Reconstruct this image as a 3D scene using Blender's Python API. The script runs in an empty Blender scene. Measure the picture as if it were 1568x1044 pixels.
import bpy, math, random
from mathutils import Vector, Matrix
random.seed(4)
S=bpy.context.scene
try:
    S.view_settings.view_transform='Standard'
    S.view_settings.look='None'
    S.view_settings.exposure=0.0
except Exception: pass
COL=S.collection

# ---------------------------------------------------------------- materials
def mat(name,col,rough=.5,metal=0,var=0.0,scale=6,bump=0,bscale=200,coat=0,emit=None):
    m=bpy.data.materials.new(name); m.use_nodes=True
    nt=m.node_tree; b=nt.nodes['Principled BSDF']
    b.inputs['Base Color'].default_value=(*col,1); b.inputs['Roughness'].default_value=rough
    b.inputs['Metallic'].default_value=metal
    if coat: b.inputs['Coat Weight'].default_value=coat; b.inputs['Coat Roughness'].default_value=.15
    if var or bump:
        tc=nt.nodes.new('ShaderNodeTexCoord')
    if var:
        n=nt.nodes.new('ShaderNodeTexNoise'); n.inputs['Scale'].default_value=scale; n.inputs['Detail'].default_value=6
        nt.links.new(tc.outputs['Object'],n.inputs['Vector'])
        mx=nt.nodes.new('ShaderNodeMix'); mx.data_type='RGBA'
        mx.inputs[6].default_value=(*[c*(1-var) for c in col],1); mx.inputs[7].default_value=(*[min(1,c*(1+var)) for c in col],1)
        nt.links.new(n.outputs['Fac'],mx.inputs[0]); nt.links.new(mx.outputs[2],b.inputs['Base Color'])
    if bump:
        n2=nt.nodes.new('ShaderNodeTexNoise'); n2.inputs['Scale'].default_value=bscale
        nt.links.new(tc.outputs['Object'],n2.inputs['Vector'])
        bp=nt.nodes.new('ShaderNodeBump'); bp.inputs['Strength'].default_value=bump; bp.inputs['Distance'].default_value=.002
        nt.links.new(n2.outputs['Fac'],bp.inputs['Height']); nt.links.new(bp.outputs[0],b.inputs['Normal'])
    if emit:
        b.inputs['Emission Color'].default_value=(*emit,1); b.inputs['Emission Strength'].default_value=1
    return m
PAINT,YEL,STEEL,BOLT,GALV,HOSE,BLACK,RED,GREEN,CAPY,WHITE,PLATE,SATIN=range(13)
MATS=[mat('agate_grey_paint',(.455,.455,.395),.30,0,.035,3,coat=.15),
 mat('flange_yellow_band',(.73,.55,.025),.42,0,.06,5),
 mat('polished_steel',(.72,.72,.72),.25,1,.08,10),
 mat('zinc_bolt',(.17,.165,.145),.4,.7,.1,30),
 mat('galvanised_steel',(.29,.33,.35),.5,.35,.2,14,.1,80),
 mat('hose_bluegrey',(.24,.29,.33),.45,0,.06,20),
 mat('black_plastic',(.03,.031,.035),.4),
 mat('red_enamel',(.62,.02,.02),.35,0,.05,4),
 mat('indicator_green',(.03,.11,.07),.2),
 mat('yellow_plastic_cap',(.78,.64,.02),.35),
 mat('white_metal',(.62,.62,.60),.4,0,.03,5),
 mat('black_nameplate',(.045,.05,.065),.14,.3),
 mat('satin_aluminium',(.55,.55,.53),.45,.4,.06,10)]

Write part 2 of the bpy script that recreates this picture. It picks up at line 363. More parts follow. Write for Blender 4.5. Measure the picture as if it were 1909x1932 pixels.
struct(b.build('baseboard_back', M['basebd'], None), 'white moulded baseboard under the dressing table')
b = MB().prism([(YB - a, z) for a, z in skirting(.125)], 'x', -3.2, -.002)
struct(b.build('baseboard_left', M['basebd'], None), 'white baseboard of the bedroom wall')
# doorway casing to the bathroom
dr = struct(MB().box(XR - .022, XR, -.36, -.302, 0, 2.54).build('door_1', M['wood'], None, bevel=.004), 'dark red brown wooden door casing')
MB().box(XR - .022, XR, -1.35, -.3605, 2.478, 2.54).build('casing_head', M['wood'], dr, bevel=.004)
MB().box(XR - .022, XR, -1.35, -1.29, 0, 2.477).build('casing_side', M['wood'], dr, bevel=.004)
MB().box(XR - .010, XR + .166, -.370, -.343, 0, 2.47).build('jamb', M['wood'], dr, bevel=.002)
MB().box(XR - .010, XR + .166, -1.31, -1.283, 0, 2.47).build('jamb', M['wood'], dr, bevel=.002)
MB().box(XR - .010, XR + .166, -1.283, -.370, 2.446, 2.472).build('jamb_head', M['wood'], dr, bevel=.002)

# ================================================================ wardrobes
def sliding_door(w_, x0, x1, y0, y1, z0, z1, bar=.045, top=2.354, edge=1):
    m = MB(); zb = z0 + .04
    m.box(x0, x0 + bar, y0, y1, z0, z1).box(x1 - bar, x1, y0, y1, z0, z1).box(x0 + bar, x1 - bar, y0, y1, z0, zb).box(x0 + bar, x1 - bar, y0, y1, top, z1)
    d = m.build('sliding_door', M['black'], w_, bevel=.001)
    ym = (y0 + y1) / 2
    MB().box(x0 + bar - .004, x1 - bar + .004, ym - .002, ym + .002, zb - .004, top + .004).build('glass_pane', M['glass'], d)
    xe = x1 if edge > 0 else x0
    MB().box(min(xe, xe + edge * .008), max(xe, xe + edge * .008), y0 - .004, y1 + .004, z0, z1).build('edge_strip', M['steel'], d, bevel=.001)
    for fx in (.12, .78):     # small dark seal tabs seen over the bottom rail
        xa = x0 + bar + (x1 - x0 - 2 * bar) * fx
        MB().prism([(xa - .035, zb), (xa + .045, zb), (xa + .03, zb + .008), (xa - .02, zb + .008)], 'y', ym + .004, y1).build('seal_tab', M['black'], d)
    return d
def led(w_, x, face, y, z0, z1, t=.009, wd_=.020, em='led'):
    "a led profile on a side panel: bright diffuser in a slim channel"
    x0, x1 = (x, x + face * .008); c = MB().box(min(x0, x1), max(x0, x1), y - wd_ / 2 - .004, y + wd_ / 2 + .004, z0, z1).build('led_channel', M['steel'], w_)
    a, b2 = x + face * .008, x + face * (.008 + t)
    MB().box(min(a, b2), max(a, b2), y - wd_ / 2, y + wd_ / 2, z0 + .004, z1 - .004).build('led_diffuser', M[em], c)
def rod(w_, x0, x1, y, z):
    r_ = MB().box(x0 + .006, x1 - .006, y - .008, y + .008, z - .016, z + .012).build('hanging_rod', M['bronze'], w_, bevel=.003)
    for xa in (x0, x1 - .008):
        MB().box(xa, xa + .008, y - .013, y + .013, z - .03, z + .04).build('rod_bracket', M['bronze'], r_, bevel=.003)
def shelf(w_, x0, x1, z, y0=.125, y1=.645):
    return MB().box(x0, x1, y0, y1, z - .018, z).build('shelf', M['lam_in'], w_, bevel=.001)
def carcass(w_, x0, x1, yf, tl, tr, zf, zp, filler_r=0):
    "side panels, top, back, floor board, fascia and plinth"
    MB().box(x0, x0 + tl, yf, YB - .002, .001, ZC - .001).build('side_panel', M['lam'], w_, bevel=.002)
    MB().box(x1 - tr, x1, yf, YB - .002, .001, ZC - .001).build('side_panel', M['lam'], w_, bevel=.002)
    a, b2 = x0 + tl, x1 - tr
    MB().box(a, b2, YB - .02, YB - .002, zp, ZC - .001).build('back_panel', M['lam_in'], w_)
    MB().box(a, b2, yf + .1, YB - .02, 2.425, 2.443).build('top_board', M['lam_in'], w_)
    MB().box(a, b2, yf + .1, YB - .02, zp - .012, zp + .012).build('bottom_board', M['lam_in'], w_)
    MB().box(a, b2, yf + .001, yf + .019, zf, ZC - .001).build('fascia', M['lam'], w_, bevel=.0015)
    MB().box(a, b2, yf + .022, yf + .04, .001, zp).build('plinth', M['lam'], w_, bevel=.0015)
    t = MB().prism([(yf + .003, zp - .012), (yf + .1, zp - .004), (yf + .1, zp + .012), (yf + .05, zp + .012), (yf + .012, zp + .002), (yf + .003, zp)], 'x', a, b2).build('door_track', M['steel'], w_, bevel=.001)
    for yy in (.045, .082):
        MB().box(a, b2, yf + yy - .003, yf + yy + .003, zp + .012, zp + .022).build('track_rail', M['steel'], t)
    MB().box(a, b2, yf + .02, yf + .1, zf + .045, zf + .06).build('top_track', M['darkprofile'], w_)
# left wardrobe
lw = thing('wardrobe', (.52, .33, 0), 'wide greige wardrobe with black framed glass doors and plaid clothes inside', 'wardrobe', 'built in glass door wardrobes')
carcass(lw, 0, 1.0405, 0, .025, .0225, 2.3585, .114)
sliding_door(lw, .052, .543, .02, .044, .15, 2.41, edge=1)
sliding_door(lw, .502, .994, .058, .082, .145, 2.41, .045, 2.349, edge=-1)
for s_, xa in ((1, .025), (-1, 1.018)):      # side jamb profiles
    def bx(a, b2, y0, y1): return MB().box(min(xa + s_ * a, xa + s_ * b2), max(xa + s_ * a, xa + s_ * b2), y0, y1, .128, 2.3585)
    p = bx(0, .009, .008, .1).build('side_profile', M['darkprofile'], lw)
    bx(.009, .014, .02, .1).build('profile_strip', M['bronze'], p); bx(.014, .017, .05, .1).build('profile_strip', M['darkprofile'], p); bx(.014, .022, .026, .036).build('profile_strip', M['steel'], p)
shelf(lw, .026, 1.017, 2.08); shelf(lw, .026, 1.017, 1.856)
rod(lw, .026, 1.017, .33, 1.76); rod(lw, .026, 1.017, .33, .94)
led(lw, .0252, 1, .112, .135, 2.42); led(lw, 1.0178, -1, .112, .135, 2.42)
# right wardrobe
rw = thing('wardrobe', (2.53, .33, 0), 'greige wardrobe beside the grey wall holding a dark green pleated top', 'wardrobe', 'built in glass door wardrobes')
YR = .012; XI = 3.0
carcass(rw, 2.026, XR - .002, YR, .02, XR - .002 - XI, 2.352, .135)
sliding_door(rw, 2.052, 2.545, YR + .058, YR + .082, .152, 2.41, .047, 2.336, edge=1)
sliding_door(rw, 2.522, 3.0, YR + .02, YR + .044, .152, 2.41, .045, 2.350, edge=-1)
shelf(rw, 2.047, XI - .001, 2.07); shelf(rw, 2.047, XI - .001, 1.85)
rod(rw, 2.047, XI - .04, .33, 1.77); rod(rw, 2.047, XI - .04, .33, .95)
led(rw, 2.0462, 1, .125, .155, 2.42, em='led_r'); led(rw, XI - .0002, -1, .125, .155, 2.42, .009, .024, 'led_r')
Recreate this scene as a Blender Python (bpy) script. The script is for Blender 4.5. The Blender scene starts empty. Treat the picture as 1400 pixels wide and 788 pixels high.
--- --- ---
The lines from the first of the entries through the line holding "COL=S.collection" are to be restated word for word, and no others.

◆ Response to the exercise
Reconstruct this image as a 3D scene using Blender's Python API. The script runs in an empty Blender scene. Measure the picture as if it were 1568x1044 pixels.
import bpy, math, random
from mathutils import Vector, Matrix
random.seed(4)
S=bpy.context.scene
try:
    S.view_settings.view_transform='Standard'
    S.view_settings.look='None'
    S.view_settings.exposure=0.0
except Exception: pass
COL=S.collection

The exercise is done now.